1. Start from the provided files ArrayList.h, ArrayList.cc, Element.h, and a7q3.cc. These files contain
a partial implementation of the Array based List ADT and some tests. In particular, there are only
6 operations provided: createList, destroyList, emptyList, lengthList, insertTail, and deleteTail. This
was specifically done to reduce the amount of work required for this question. You do not need
to implement the other List operations we have studied in the lectures.
2. Following your pseudocode design from Assignment 3 Exercise 1, modify the Array based List to
remove the fixed capacity limit by modifying createList, and insertTail and adding a growList
operation.
3. The file a7q3.cc contains some tests for the given List implementation. Add additional tests to
ensure that the new functionality you have added works correctly.

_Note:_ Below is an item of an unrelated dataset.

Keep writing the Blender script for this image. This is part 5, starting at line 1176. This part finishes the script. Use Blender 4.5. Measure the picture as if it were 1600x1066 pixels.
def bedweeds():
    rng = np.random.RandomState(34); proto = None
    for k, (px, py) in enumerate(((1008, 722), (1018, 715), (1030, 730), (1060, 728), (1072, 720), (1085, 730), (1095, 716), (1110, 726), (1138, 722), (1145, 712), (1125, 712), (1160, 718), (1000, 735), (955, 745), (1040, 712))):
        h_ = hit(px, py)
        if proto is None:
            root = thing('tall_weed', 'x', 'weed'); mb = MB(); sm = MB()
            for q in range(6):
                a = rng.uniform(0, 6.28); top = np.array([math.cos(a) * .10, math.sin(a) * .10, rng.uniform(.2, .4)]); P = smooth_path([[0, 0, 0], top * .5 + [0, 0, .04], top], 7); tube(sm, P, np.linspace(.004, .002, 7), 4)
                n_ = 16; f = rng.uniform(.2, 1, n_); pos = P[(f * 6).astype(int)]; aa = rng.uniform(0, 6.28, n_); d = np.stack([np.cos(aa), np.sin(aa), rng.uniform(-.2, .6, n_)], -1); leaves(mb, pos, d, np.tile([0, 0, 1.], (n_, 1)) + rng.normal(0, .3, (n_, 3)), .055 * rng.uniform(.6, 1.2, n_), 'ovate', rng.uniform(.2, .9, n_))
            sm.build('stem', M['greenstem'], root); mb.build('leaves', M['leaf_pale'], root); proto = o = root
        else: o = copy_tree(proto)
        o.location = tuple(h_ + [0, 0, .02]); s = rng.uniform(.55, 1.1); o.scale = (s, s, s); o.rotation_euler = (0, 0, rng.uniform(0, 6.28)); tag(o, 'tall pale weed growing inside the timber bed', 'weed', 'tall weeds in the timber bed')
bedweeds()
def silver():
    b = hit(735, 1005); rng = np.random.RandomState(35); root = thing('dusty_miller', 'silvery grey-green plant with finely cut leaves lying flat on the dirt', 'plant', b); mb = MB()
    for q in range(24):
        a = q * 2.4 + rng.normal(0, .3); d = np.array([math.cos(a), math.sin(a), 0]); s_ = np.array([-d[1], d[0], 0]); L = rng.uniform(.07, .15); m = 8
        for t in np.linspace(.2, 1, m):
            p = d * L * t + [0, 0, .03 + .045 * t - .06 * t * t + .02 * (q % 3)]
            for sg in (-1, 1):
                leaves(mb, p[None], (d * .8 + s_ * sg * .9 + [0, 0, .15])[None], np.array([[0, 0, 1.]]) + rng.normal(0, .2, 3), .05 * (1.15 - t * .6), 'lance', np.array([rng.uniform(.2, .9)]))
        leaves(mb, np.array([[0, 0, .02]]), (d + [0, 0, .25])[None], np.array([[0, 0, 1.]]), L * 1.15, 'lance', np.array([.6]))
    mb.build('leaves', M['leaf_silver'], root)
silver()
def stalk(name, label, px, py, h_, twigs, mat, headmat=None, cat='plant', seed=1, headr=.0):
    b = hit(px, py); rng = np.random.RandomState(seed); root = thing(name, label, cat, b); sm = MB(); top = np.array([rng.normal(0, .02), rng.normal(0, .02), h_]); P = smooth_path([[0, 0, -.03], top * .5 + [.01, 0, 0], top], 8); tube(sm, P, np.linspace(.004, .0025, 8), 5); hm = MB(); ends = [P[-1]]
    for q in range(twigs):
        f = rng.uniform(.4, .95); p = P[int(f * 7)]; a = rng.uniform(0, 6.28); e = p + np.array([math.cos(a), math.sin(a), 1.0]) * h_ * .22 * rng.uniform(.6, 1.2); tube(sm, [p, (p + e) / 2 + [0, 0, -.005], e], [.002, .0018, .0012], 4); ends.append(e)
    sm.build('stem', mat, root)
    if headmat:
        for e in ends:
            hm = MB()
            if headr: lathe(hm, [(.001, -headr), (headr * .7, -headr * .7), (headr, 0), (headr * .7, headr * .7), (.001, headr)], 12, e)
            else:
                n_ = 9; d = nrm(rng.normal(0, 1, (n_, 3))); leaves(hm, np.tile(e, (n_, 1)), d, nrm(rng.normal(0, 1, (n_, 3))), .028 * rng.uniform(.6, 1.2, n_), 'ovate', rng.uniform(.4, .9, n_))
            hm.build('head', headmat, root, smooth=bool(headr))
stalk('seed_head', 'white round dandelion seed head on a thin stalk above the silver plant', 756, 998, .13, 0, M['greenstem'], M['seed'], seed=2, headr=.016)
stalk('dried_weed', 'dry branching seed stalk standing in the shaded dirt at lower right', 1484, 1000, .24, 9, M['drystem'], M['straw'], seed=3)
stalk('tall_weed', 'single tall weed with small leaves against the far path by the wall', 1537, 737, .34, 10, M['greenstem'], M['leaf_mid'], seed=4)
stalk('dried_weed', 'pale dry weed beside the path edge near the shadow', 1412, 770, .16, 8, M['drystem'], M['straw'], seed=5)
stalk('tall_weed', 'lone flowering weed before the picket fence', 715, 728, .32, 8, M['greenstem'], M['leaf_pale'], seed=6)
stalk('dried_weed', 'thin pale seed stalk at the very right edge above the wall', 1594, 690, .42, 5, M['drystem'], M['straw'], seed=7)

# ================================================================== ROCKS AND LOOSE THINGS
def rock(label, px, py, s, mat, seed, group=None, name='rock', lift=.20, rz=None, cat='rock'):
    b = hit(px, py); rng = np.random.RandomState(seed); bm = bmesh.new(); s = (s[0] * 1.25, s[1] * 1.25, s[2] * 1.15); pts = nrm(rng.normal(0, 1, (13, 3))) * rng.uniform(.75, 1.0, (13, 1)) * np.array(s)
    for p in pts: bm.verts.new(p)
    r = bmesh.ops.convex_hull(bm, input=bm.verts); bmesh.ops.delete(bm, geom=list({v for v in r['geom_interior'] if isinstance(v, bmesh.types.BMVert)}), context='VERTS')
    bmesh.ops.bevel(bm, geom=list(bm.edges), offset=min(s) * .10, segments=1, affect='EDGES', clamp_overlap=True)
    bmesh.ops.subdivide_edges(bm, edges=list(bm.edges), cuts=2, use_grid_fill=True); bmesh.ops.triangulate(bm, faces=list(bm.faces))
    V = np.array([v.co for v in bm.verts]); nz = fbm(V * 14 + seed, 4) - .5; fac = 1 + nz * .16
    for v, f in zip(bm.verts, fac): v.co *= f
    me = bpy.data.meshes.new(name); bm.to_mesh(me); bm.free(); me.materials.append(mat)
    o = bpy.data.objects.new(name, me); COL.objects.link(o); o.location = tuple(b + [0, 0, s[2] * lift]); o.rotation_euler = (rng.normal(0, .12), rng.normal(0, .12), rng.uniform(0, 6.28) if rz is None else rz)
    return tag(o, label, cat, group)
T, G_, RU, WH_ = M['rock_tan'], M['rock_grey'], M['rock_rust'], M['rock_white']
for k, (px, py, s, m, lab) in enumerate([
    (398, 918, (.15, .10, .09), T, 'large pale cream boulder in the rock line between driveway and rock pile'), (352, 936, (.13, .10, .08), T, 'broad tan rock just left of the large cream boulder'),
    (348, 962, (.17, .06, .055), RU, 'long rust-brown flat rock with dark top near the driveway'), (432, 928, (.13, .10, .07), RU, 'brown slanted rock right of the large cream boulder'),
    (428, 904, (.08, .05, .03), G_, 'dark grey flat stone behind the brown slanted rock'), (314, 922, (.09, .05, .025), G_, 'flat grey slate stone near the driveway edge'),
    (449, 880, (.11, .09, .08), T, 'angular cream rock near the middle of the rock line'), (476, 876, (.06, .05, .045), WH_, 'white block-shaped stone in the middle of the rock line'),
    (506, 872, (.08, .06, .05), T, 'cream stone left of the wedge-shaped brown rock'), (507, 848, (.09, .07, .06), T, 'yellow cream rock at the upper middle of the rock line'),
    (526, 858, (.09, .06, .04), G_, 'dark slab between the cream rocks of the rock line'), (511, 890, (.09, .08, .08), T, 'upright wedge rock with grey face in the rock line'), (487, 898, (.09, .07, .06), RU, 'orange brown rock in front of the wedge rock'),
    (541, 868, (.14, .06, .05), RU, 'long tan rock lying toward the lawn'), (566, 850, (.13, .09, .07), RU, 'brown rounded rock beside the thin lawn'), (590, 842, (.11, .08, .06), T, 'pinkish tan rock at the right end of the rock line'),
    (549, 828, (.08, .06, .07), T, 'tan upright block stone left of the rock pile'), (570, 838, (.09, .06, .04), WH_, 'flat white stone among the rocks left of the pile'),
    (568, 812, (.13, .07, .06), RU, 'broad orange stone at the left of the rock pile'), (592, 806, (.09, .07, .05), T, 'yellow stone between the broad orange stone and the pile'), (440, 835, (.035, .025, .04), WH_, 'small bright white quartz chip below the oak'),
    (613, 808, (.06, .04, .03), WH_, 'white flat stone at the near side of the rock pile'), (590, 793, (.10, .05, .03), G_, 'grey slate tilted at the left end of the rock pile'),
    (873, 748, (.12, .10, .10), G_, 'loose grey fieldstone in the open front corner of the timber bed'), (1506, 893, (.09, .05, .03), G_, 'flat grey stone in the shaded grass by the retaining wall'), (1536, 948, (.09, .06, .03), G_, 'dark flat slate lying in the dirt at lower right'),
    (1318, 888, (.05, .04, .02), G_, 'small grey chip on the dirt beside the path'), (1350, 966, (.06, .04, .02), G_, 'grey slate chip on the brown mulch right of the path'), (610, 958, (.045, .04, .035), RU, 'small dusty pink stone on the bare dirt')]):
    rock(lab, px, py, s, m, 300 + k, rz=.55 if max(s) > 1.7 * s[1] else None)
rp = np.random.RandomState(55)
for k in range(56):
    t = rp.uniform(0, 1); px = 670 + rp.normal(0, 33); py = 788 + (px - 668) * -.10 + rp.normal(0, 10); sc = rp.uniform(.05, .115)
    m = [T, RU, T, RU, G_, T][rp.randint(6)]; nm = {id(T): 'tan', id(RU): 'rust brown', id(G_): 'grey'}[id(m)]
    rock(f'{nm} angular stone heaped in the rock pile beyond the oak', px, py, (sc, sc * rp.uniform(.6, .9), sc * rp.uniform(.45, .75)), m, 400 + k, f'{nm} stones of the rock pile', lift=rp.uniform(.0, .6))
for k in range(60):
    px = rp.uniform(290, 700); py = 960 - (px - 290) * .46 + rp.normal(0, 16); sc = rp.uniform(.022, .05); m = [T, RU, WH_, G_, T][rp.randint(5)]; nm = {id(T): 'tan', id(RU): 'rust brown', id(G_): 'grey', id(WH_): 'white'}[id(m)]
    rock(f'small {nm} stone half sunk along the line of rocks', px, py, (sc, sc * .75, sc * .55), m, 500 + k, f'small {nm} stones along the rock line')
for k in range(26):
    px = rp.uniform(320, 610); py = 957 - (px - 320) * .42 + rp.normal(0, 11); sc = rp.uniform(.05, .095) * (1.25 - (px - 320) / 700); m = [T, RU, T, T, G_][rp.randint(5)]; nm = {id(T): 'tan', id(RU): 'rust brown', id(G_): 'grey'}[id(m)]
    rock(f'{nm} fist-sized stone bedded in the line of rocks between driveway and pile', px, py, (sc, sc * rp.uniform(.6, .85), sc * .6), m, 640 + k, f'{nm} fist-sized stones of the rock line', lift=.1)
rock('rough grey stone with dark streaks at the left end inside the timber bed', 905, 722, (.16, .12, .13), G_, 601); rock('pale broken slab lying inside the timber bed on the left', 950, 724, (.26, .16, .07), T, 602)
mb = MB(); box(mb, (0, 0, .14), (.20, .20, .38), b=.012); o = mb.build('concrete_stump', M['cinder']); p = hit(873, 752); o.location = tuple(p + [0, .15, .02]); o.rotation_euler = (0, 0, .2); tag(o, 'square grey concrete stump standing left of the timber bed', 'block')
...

o When modifying existing code it is good practice to ensure that the code you are working
from actually works. You can run a7q3.cc to verify that the existing list operations behave as
expected. Read over the test cases given in a7q3.cc so that you know what to expect from the
output. Then, check the output before modifying the List code and verify that the List behaves
as expected.
o Write additional tests for your modified implementation.
o Changes to one part of an implementation can have unexpected changes elsewhere. Thus,
after you modify the ArrayList code, you should verify that the old tests still pass.
o Note that some of the old tests will need to be modified to work with the new List
implementation. In particular, the old tests specify the size of the list to create, but the
parameter has been removed from createList. That’s OK. When the existing tests don’t
compile (or do compile, but don’t run as expected) always ask yourself if the test needs to be
changed to suit the new implementation, or if you have introduced a bug into the
implementation. The tests will only need to be modified if you have introduced a change to
the interface, or if your tests violate the encapsulation of the ADT.
What to hand in:
The files ArrayList.h and ArrayList.cc, containing your revised ADT. A file a4q3.cc containing your code for
testing the new ADT. A file a4q3testing.txt containing the output from your testing.
Grading
o 1 mark for properly modifying the function prototypes in ArrayList.h
o 2 marks for modifying createList in ArrayList.cc
o 4 marks for modifying insertTail in ArrayList.cc
o 6 marks for implementing growList in ArrayList.cc
o 6 marks for adding new tests for the growable list in a4q3.cc. These tests should either directly or
indirectly call the grow operation, and verify that it works as expected.